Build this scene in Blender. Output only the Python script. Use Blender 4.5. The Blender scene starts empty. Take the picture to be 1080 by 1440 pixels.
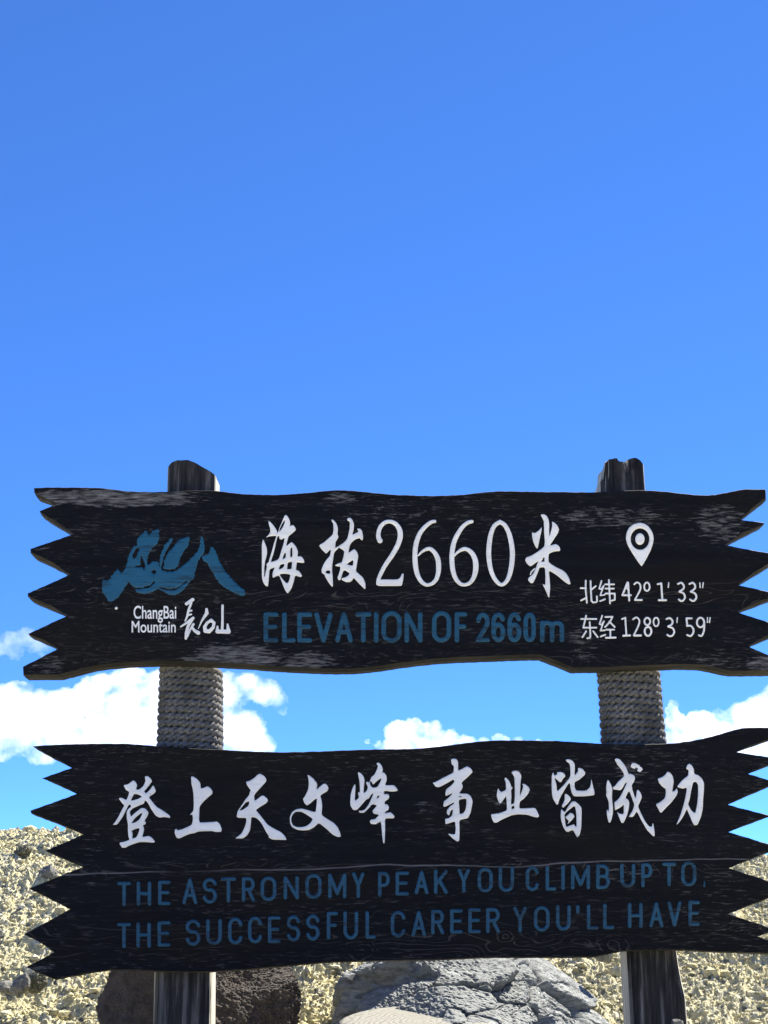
import bpy, bmesh, math, random
import numpy as np
from mathutils import Vector, Matrix

R = math.radians
scene = bpy.context.scene
COL = scene.collection

# ------------------------------------------------------------------ camera
FPX = 2100.0                       # focal length in photo pixels (1080 x 1440)
PITCH = math.atan(580.0 / FPX)     # eye level falls on photo row 1300
CAM_Z = 0.60                       # crouching photographer, low on the slope
D = 4.0                            # distance of the sign boards' front faces
cam_d = bpy.data.cameras.new('camera')
cam_d.sensor_fit = 'VERTICAL'
cam_d.sensor_height = 36.0
cam_d.lens = FPX / 1440.0 * 36.0
cam_d.clip_start = 0.05
cam_d.clip_end = 20000.0
cam = bpy.data.objects.new('camera', cam_d)
COL.objects.link(cam)
cam.location = (0, 0, CAM_Z)
cam.rotation_euler = (math.pi / 2 + PITCH, 0, 0)
scene.camera = cam

# ------------------------------------------------------------------ light
SUN_EL, SUN_AZ = R(47), R(42)      # azimuth clockwise from straight ahead (+Y)
world = bpy.data.worlds.new('World')
scene.world = world
world.use_nodes = True
wn, wl = world.node_tree.nodes, world.node_tree.links
wn.clear()
w_out = wn.new('ShaderNodeOutputWorld')
w_bg = wn.new('ShaderNodeBackground')
w_sky = wn.new('ShaderNodeTexSky')
w_sky.sky_type = 'NISHITA'
w_sky.sun_disc = False
w_sky.sun_elevation = SUN_EL
w_sky.sun_rotation = SUN_AZ
w_sky.altitude = 2600
w_sky.air_density = 0.5            # thin dry air of a high summit
w_sky.dust_density = 0.0
w_sky.ozone_density = 6.0
w_gm = wn.new('ShaderNodeGamma')
w_gm.inputs['Gamma'].default_value = 0.78
w_tint = wn.new('ShaderNodeMix')
w_tint.data_type = 'RGBA'
w_tint.blend_type = 'MULTIPLY'
w_tint.inputs[0].default_value = 1.0
w_tint.inputs[7].default_value = (0.455, 0.855, 1.44, 1)   # the phone's deep blue rendering of the sky
w_bg.inputs['Strength'].default_value = 0.092
wl.new(w_sky.outputs['Color'], w_gm.inputs['Color'])
wl.new(w_gm.outputs['Color'], w_tint.inputs[6])
wl.new(w_tint.outputs[2], w_bg.inputs['Color'])
wl.new(w_bg.outputs['Background'], w_out.inputs['Surface'])

sun_d = bpy.data.lights.new('sun', 'SUN')
sun_d.energy = 5.0
sun_d.angle = R(0.5)
sun_d.color = (1.0, 0.94, 0.82)
sun = bpy.data.objects.new('sun', sun_d)
COL.objects.link(sun)
to_sun = Vector((math.sin(SUN_AZ) * math.cos(SUN_EL), math.cos(SUN_AZ) * math.cos(SUN_EL), math.sin(SUN_EL)))
sun.rotation_euler = to_sun.to_track_quat('Z', 'Y').to_euler()
sun.location = (6, 8, 12)

scene.view_settings.view_transform = 'Standard'
scene.view_settings.look = 'None'
scene.view_settings.exposure = 1.78
scene.view_settings.gamma = 1.0
scene.cycles.max_bounces = 10
scene.cycles.volume_bounces = 6
scene.cycles.volume_step_rate = 0.6
scene.cycles.use_denoising = True
scene.cycles.denoiser = 'OPENIMAGEDENOISE'
scene.cycles.denoising_input_passes = 'RGB_ALBEDO_NORMAL'
scene.cycles.denoising_prefilter = 'NONE'

# ------------------------------------------------------------------ helpers
SP, CP = math.sin(PITCH), math.cos(PITCH)


def ray(px, py):
    a = (px - 540.0) / FPX
    b = (720.0 - py) / FPX
    return a, CP - b * SP, SP + b * CP          # x, y, z direction


def W(px, py, Y=D):
    """point of the place seen at a photo position, on the upright plane y = Y"""
    a, dy, dz = ray(np.asarray(px, float), np.asarray(py, float))
    t = Y / dy
    return a * t, t * dy, CAM_Z + dz * t


def V(px, py, Y=D):
    x, y, z = W(px, py, Y)
    return Vector((float(x), float(y), float(z)))


def make_mesh(name, verts, faces, mat=None, parent=None, smooth=False, base=(0, 0, 0)):
    me = bpy.data.meshes.new(name)
    v = np.asarray(verts, float) - np.asarray(base, float)
    me.from_pydata(v.tolist(), [], faces)
    me.update()
    if smooth:
        me.polygons.foreach_set('use_smooth', np.ones(len(me.polygons), bool))
    o = bpy.data.objects.new(name, me)
    COL.objects.link(o)
    if mat:
        me.materials.append(mat)
    if parent:
        o.parent = parent
    return o


def fast_mesh(name, verts, faces, mat=None, parent=None, smooth=False, base=(0, 0, 0)):
    """verts (n,3) array, faces (m,k) array with constant k"""
    me = bpy.data.meshes.new(name)
    v = (np.asarray(verts, np.float32) - np.asarray(base, np.float32)).astype(np.float32)
    f = np.asarray(faces, np.int32)
    m, k = f.shape
    me.vertices.add(len(v)); me.vertices.foreach_set('co', v.ravel())
    me.loops.add(m * k); me.loops.foreach_set('vertex_index', f.ravel())
    me.polygons.add(m)
    me.polygons.foreach_set('loop_start', np.arange(0, m * k, k, dtype=np.int32))
    me.polygons.foreach_set('use_smooth', np.full(m, smooth, bool))
    me.update(calc_edges=True)
    me.validate()
    o = bpy.data.objects.new(name, me)
    COL.objects.link(o)
    if mat:
        me.materials.append(mat)
    if parent:
        o.parent = parent
    return o


def tag(o, label=None, cat=None, group=None, kind=None):
    if label: o['label'] = label
    if cat: o['category'] = cat
    if group: o['group'] = group
    if kind: o['kind'] = kind
    return o


_rng = np.random.RandomState(7)
_P = np.concatenate([_rng.permutation(256)] * 3)
_G = _rng.normal(size=(256, 3)); _G /= np.linalg.norm(_G, axis=1)[:, None]


def perlin(x, y, z=0.0):
    x, y, z = np.broadcast_arrays(np.asarray(x, float), np.asarray(y, float), np.asarray(z, float))
    xi, yi, zi = np.floor(x).astype(int), np.floor(y).astype(int), np.floor(z).astype(int)
    xf, yf, zf = x - xi, y - yi, z - zi
    xi, yi, zi = xi & 255, yi & 255, zi & 255
    f = lambda t: t * t * t * (t * (t * 6 - 15) + 10)
    u, v, w = f(xf), f(yf), f(zf)
    def g(dx, dy, dz):
        h = _P[_P[_P[(xi + dx) & 255] + ((yi + dy) & 255)] + ((zi + dz) & 255)]
        gr = _G[h]
        return gr[..., 0] * (xf - dx) + gr[..., 1] * (yf - dy) + gr[..., 2] * (zf - dz)
    l = lambda a, b, t: a + t * (b - a)
    return l(l(l(g(0, 0, 0), g(1, 0, 0), u), l(g(0, 1, 0), g(1, 1, 0), u), v),
             l(l(g(0, 0, 1), g(1, 0, 1), u), l(g(0, 1, 1), g(1, 1, 1), u), v), w)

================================

Stated task:
The pictures should not be reproduced; quote all of the other material exactly.

Exercise output:
Build this scene in Blender. Output only the Python script. Use Blender 4.5. The Blender scene starts empty. Take the picture to be 1080 by 1440 pixels.
import bpy, bmesh, math, random
import numpy as np
from mathutils import Vector, Matrix

R = math.radians
scene = bpy.context.scene
COL = scene.collection

# ------------------------------------------------------------------ camera
FPX = 2100.0                       # focal length in photo pixels (1080 x 1440)
PITCH = math.atan(580.0 / FPX)     # eye level falls on photo row 1300
CAM_Z = 0.60                       # crouching photographer, low on the slope
D = 4.0                            # distance of the sign boards' front faces
cam_d = bpy.data.cameras.new('camera')
cam_d.sensor_fit = 'VERTICAL'
cam_d.sensor_height = 36.0
cam_d.lens = FPX / 1440.0 * 36.0
cam_d.clip_start = 0.05
cam_d.clip_end = 20000.0
cam = bpy.data.objects.new('camera', cam_d)
COL.objects.link(cam)
cam.location = (0, 0, CAM_Z)
cam.rotation_euler = (math.pi / 2 + PITCH, 0, 0)
scene.camera = cam

# ------------------------------------------------------------------ light
SUN_EL, SUN_AZ = R(47), R(42)      # azimuth clockwise from straight ahead (+Y)
world = bpy.data.worlds.new('World')
scene.world = world
world.use_nodes = True
wn, wl = world.node_tree.nodes, world.node_tree.links
wn.clear()
w_out = wn.new('ShaderNodeOutputWorld')
w_bg = wn.new('ShaderNodeBackground')
w_sky = wn.new('ShaderNodeTexSky')
w_sky.sky_type = 'NISHITA'
w_sky.sun_disc = False
w_sky.sun_elevation = SUN_EL
w_sky.sun_rotation = SUN_AZ
w_sky.altitude = 2600
w_sky.air_density = 0.5            # thin dry air of a high summit
w_sky.dust_density = 0.0
w_sky.ozone_density = 6.0
w_gm = wn.new('ShaderNodeGamma')
w_gm.inputs['Gamma'].default_value = 0.78
w_tint = wn.new('ShaderNodeMix')
w_tint.data_type = 'RGBA'
w_tint.blend_type = 'MULTIPLY'
w_tint.inputs[0].default_value = 1.0
w_tint.inputs[7].default_value = (0.455, 0.855, 1.44, 1)   # the phone's deep blue rendering of the sky
w_bg.inputs['Strength'].default_value = 0.092
wl.new(w_sky.outputs['Color'], w_gm.inputs['Color'])
wl.new(w_gm.outputs['Color'], w_tint.inputs[6])
wl.new(w_tint.outputs[2], w_bg.inputs['Color'])
wl.new(w_bg.outputs['Background'], w_out.inputs['Surface'])

sun_d = bpy.data.lights.new('sun', 'SUN')
sun_d.energy = 5.0
sun_d.angle = R(0.5)
sun_d.color = (1.0, 0.94, 0.82)
sun = bpy.data.objects.new('sun', sun_d)
COL.objects.link(sun)
to_sun = Vector((math.sin(SUN_AZ) * math.cos(SUN_EL), math.cos(SUN_AZ) * math.cos(SUN_EL), math.sin(SUN_EL)))
sun.rotation_euler = to_sun.to_track_quat('Z', 'Y').to_euler()
sun.location = (6, 8, 12)

scene.view_settings.view_transform = 'Standard'
scene.view_settings.look = 'None'
scene.view_settings.exposure = 1.78
scene.view_settings.gamma = 1.0
scene.cycles.max_bounces = 10
scene.cycles.volume_bounces = 6
scene.cycles.volume_step_rate = 0.6
scene.cycles.use_denoising = True
scene.cycles.denoiser = 'OPENIMAGEDENOISE'
scene.cycles.denoising_input_passes = 'RGB_ALBEDO_NORMAL'
scene.cycles.denoising_prefilter = 'NONE'

# ------------------------------------------------------------------ helpers
SP, CP = math.sin(PITCH), math.cos(PITCH)


def ray(px, py):
    a = (px - 540.0) / FPX
    b = (720.0 - py) / FPX
    return a, CP - b * SP, SP + b * CP          # x, y, z direction


def W(px, py, Y=D):
    """point of the place seen at a photo position, on the upright plane y = Y"""
    a, dy, dz = ray(np.asarray(px, float), np.asarray(py, float))
    t = Y / dy
    return a * t, t * dy, CAM_Z + dz * t


def V(px, py, Y=D):
    x, y, z = W(px, py, Y)
    return Vector((float(x), float(y), float(z)))


def make_mesh(name, verts, faces, mat=None, parent=None, smooth=False, base=(0, 0, 0)):
    me = bpy.data.meshes.new(name)
    v = np.asarray(verts, float) - np.asarray(base, float)
    me.from_pydata(v.tolist(), [], faces)
    me.update()
    if smooth:
        me.polygons.foreach_set('use_smooth', np.ones(len(me.polygons), bool))
    o = bpy.data.objects.new(name, me)
    COL.objects.link(o)
    if mat:
        me.materials.append(mat)
    if parent:
        o.parent = parent
    return o


def fast_mesh(name, verts, faces, mat=None, parent=None, smooth=False, base=(0, 0, 0)):
    """verts (n,3) array, faces (m,k) array with constant k"""
    me = bpy.data.meshes.new(name)
    v = (np.asarray(verts, np.float32) - np.asarray(base, np.float32)).astype(np.float32)
    f = np.asarray(faces, np.int32)
    m, k = f.shape
    me.vertices.add(len(v)); me.vertices.foreach_set('co', v.ravel())
    me.loops.add(m * k); me.loops.foreach_set('vertex_index', f.ravel())
    me.polygons.add(m)
    me.polygons.foreach_set('loop_start', np.arange(0, m * k, k, dtype=np.int32))
    me.polygons.foreach_set('use_smooth', np.full(m, smooth, bool))
    me.update(calc_edges=True)
    me.validate()
    o = bpy.data.objects.new(name, me)
    COL.objects.link(o)
    if mat:
        me.materials.append(mat)
    if parent:
        o.parent = parent
    return o


def tag(o, label=None, cat=None, group=None, kind=None):
    if label: o['label'] = label
    if cat: o['category'] = cat
    if group: o['group'] = group
    if kind: o['kind'] = kind
    return o


_rng = np.random.RandomState(7)
_P = np.concatenate([_rng.permutation(256)] * 3)
_G = _rng.normal(size=(256, 3)); _G /= np.linalg.norm(_G, axis=1)[:, None]


def perlin(x, y, z=0.0):
    x, y, z = np.broadcast_arrays(np.asarray(x, float), np.asarray(y, float), np.asarray(z, float))
    xi, yi, zi = np.floor(x).astype(int), np.floor(y).astype(int), np.floor(z).astype(int)
    xf, yf, zf = x - xi, y - yi, z - zi
    xi, yi, zi = xi & 255, yi & 255, zi & 255
    f = lambda t: t * t * t * (t * (t * 6 - 15) + 10)
    u, v, w = f(xf), f(yf), f(zf)
    def g(dx, dy, dz):
        h = _P[_P[_P[(xi + dx) & 255] + ((yi + dy) & 255)] + ((zi + dz) & 255)]
        gr = _G[h]
        return gr[..., 0] * (xf - dx) + gr[..., 1] * (yf - dy) + gr[..., 2] * (zf - dz)
    l = lambda a, b, t: a + t * (b - a)
    return l(l(l(g(0, 0, 0), g(1, 0, 0), u), l(g(0, 1, 0), g(1, 1, 0), u), v),
             l(l(g(0, 0, 1), g(1, 0, 1), u), l(g(0, 1, 1), g(1, 1, 1), u), v), w)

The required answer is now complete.